Some records –
- - -
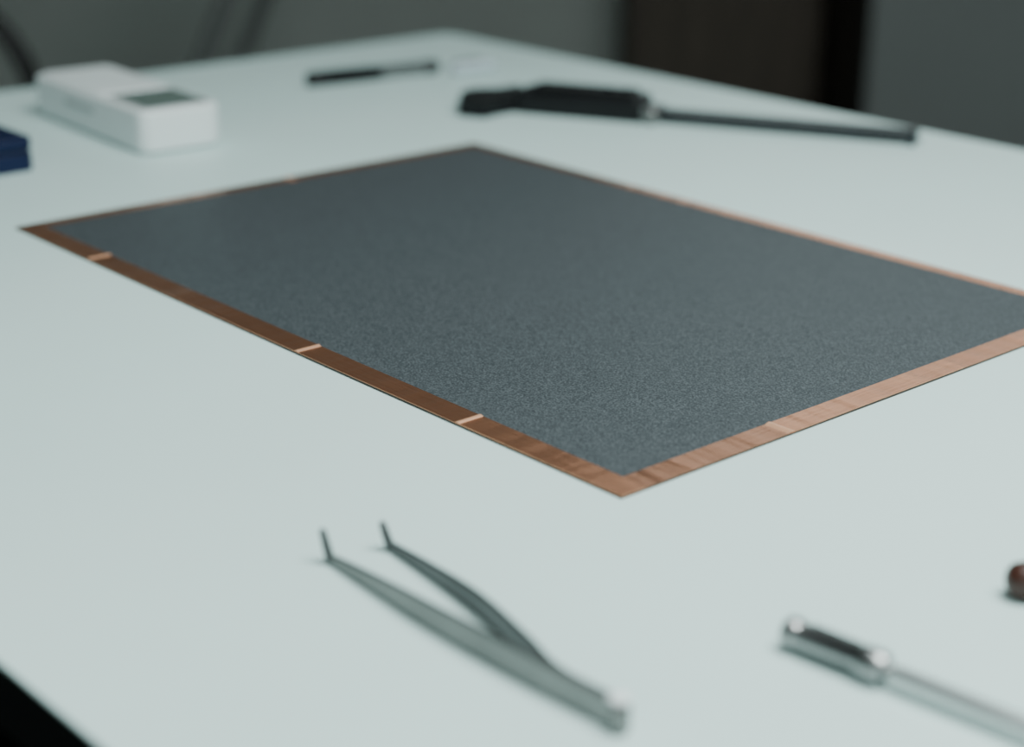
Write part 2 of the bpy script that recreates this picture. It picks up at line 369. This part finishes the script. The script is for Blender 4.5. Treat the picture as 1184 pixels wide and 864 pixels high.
# ---------------------------------------------------------------- chairs
def hoop(cx,y,w,z0,ztop,r,lean=0.0,n=10):
    pts=[(cx-w/2,y,z0),(cx-w/2,y,ztop-r)]
    for i in range(1,n+1):
        t=math.pi-(math.pi/2)*i/n; pts.append((cx-w/2+r+r*math.cos(t),y,ztop-r+r*math.sin(t)))
    for i in range(0,n+1):
        t=math.pi/2-(math.pi/2)*i/n; pts.append((cx+w/2-r+r*math.cos(t),y,ztop-r+r*math.sin(t)))
    pts.append((cx+w/2,y,z0))
    return [(p[0],p[1]+lean*(p[2]-.45),p[2]) for p in pts]
ch=empty('office_chair',(0,0,0))
tube('back_hoop',hoop(-.730,1.90,.41,.44,.750,.16,0.1),.011,m_blackmetal,ch)
prism('seat_pad',rrect(-.935,1.48,-.525,1.90,.05),.42,.47,m_blackmetal,ch,0.012)
for i,(x,y) in enumerate(((-.915,1.50),(-.545,1.50),(-.915,1.89),(-.545,1.89))):
    tube(f'leg_{i+1}',[(x,y,.43),(x+(.02 if x>-.7 else -.02),y+(.02 if y>1.7 else -.02),.0)],.010,m_blackmetal,ch)
m_grt=mat('grey_painted_tube',(0.15,0.16,0.155),0.5,0.2,0.05,20)
ch2=empty('office_chair',(0,0,0))
for i,yy in enumerate((2.28,2.60)):
    x0=-.475 if i==0 else -.452
    tube(f'back_post_{i+1}',[(x0,yy,.44),(x0+.155,yy,.80),(x0+.165,yy,.95)],.012,m_grt,ch2)
prism('seat_pad',rrect(-.90,2.26,-.46,2.63,.05),.42,.46,m_grt,ch2,0.012)
box('backrest_pad',(-.335,2.27,.76),(-.305,2.61,.96),m_grt,ch2,0.01)
for i,(x,y) in enumerate(((-.87,2.29),(-.48,2.29),(-.87,2.60),(-.48,2.60))):
    tube(f'leg_{i+1}',[(x,y,.43),(x+(.03 if x>-.7 else -.03),y,.0)],.011,m_grt,ch2)

# ---------------------------------------------------------------- light
def area(name,loc,rot,sx,sy,p,col):
    l=bpy.data.lights.new(name,'AREA'); l.shape='RECTANGLE'; l.size=sx; l.size_y=sy; l.energy=p; l.color=col
    o=bpy.data.objects.new(name,l); o.location=loc; o.rotation_euler=rot; return link(o)
area('ceiling_softbox',(0.42,0.38,1.9),(0,0,0),0.8,0.7,33,(0.91,1.0,0.985))
w=bpy.data.worlds.new('World'); S.world=w; w.use_nodes=True
w.node_tree.nodes['Background'].inputs['Color'].default_value=(0.62,0.73,0.72,1)
w.node_tree.nodes['Background'].inputs['Strength'].default_value=1.4

# ---------------------------------------------------------------- camera
cam=bpy.data.cameras.new('camera'); co=bpy.data.objects.new('camera',cam); link(co)
M=Matrix.Rotation(math.radians(90-20.3),4,'X')@Matrix.Rotation(math.radians(0.686),4,'Z')
co.matrix_world=Matrix.Translation((0,0,T+.26))@M
cam.sensor_width=36; cam.sensor_fit='HORIZONTAL'; cam.lens=2025/1184*36
cam.clip_start=0.01
cam.dof.use_dof=True; cam.dof.focus_distance=0.73; cam.dof.aperture_fstop=4.2
S.camera=co
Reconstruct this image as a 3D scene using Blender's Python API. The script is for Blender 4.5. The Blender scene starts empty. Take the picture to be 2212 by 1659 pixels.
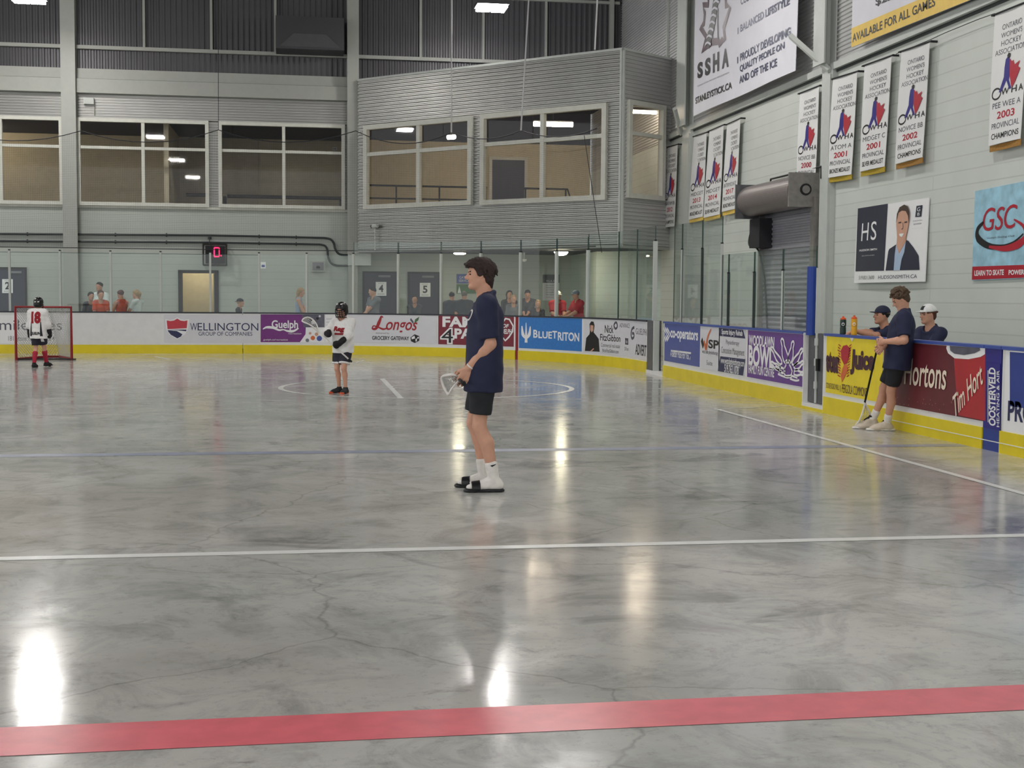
import bpy, math, random
import numpy as np
from mathutils import Vector, Matrix
from mathutils.bvhtree import BVHTree
from mathutils.geometry import tessellate_polygon

random.seed(7)
scene = bpy.context.scene
COL = scene.collection

# ------------------------------------------------------------------ camera
F_PX = 2850.0                       # focal length for a 2212 x 1659 frame
CAM_H = 1.55                        # eye height of the spectator, metres


def cam_axes(pitch=3.80, yaw=9.05, roll=0.42):
    p, y, r = [math.radians(v) for v in (pitch, yaw, roll)]
    fwd = np.array([math.sin(y) * math.cos(p), math.cos(y) * math.cos(p), -math.sin(p)])
    right = np.array([math.cos(y), -math.sin(y), 0.0])
    up = np.cross(right, fwd)
    c, s = math.cos(r), math.sin(r)
    return np.array([c * right + s * up, -s * right + c * up, fwd])


AX = cam_axes()
CAM = np.array([0.0, 0.0, CAM_H])
cd = bpy.data.cameras.new('camera')
cam = bpy.data.objects.new('camera', cd)
COL.objects.link(cam)
m = Matrix(((AX[0][0], AX[1][0], -AX[2][0], 0), (AX[0][1], AX[1][1], -AX[2][1], 0),
            (AX[0][2], AX[1][2], -AX[2][2], CAM_H), (0, 0, 0, 1)))
cam.matrix_world = m
cd.sensor_width = 36.0
cd.lens = 36.0 * F_PX / 2212.0
cd.clip_start, cd.clip_end = 0.1, 300
scene.camera = cam

# ------------------------------------------------------------------ world, exposure
w = bpy.data.worlds.new('world')
scene.world = w
w.use_nodes = True
bg = w.node_tree.nodes['Background']
bg.inputs[0].default_value = (0.97, 0.985, 1.0, 1)     # the lit hall beyond what is built
bg.inputs[1].default_value = 0.83
vs = scene.view_settings
vs.view_transform = 'Standard'
vs.look = 'None'
vs.exposure = 0.5
vs.gamma = 1.0
vs.use_curve_mapping = False
LAMP = 110.0                         # radiance of the high-bay lamps
ROOM = 46.0                          # radiance of the tubes in the rooms behind the windows


# ------------------------------------------------------------------ pixel -> place helpers (rays from the eye point)
def ray(x, y):
    return AX.T @ np.array([x - 1106.0, 829.5 - y, F_PX])


def G(x, y, z=0.0):
    d = ray(x, y)
    return CAM + d * ((z - CAM_H) / d[2])


# ------------------------------------------------------------------ materials
def lin(c):
    return tuple((v / 255.0 / 12.92 if v / 255.0 <= 0.04045 else ((v / 255.0 + 0.055) / 1.055) ** 2.4) for v in c)


def mat(name, rgb, rough=0.5, metal=0.0, var=0.05, scale=6.0, spec=0.4, bump=0.0):
    m_ = bpy.data.materials.new(name)
    m_.use_nodes = True
    nt = m_.node_tree
    b = nt.nodes['Principled BSDF']
    c = lin(rgb)
    b.inputs['Roughness'].default_value = rough
    b.inputs['Metallic'].default_value = metal
    b.inputs['Specular IOR Level'].default_value = spec
    tc = nt.nodes.new('ShaderNodeTexCoord')
    nz = nt.nodes.new('ShaderNodeTexNoise')
    nz.inputs['Scale'].default_value = scale
    nz.inputs['Detail'].default_value = 4
    nt.links.new(tc.outputs['Object'], nz.inputs['Vector'])
    rp = nt.nodes.new('ShaderNodeValToRGB')
    rp.color_ramp.elements[0].position = 0.3
    rp.color_ramp.elements[1].position = 0.7
    rp.color_ramp.elements[0].color = tuple(v * (1 - var) for v in c) + (1,)
    rp.color_ramp.elements[1].color = tuple(min(1, v * (1 + var)) for v in c) + (1,)
    nt.links.new(nz.outputs['Fac'], rp.inputs['Fac'])
    nt.links.new(rp.outputs['Color'], b.inputs['Base Color'])
    if bump:
        bp = nt.nodes.new('ShaderNodeBump')
        bp.inputs['Strength'].default_value = bump
        bp.inputs['Distance'].default_value = 0.02
        nt.links.new(nz.outputs['Fac'], bp.inputs['Height'])
        nt.links.new(bp.outputs['Normal'], b.inputs['Normal'])
    return m_


def emit(name, rgb, s):
    m_ = bpy.data.materials.new(name)
    m_.use_nodes = True
    nt = m_.node_tree
    nt.nodes.remove(nt.nodes['Principled BSDF'])
    e = nt.nodes.new('ShaderNodeEmission')
    e.inputs[0].default_value = lin(rgb) + (1,)
    e.inputs[1].default_value = s
    nt.links.new(e.outputs[0], nt.nodes['Material Output'].inputs[0])
    return m_


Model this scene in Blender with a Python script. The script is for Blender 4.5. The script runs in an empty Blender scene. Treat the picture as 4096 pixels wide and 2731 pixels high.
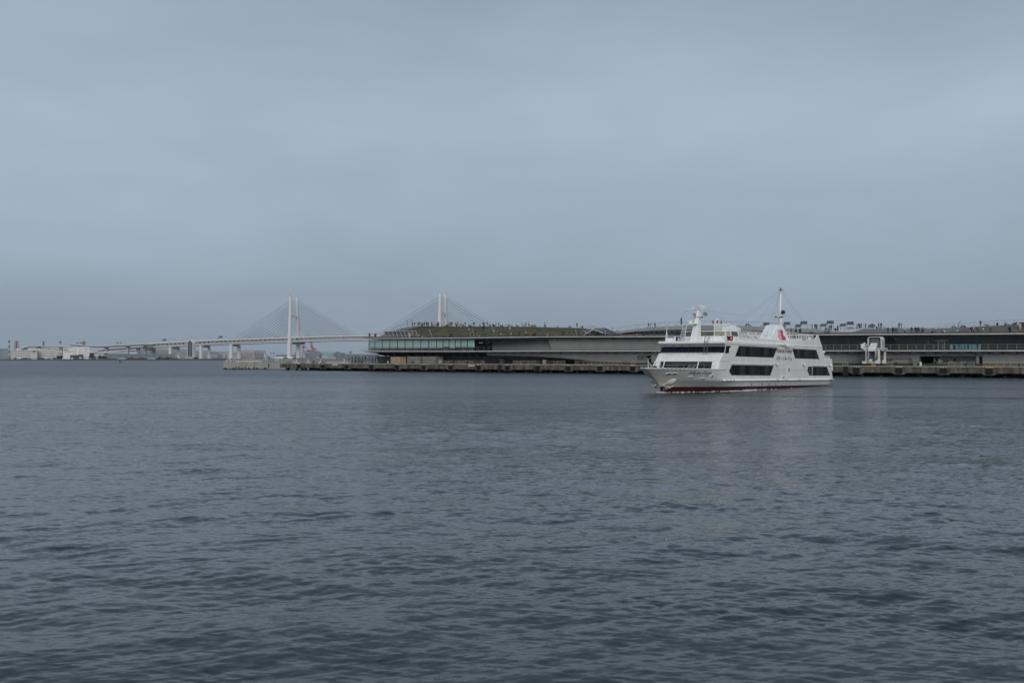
- - -
The request –
Do not copy any pictures. Retype exactly the stretch from the line with "Reconstruct this image" through the line with "COL = scene.collection".

Output of the task –
Reconstruct this image as a 3D scene using Blender's Python API. The script is for Blender 4.5. The Blender scene starts empty. Take the picture to be 2212 by 1659 pixels.
import bpy, math, random
import numpy as np
from mathutils import Vector, Matrix
from mathutils.bvhtree import BVHTree
from mathutils.geometry import tessellate_polygon

random.seed(7)
scene = bpy.context.scene
COL = scene.collection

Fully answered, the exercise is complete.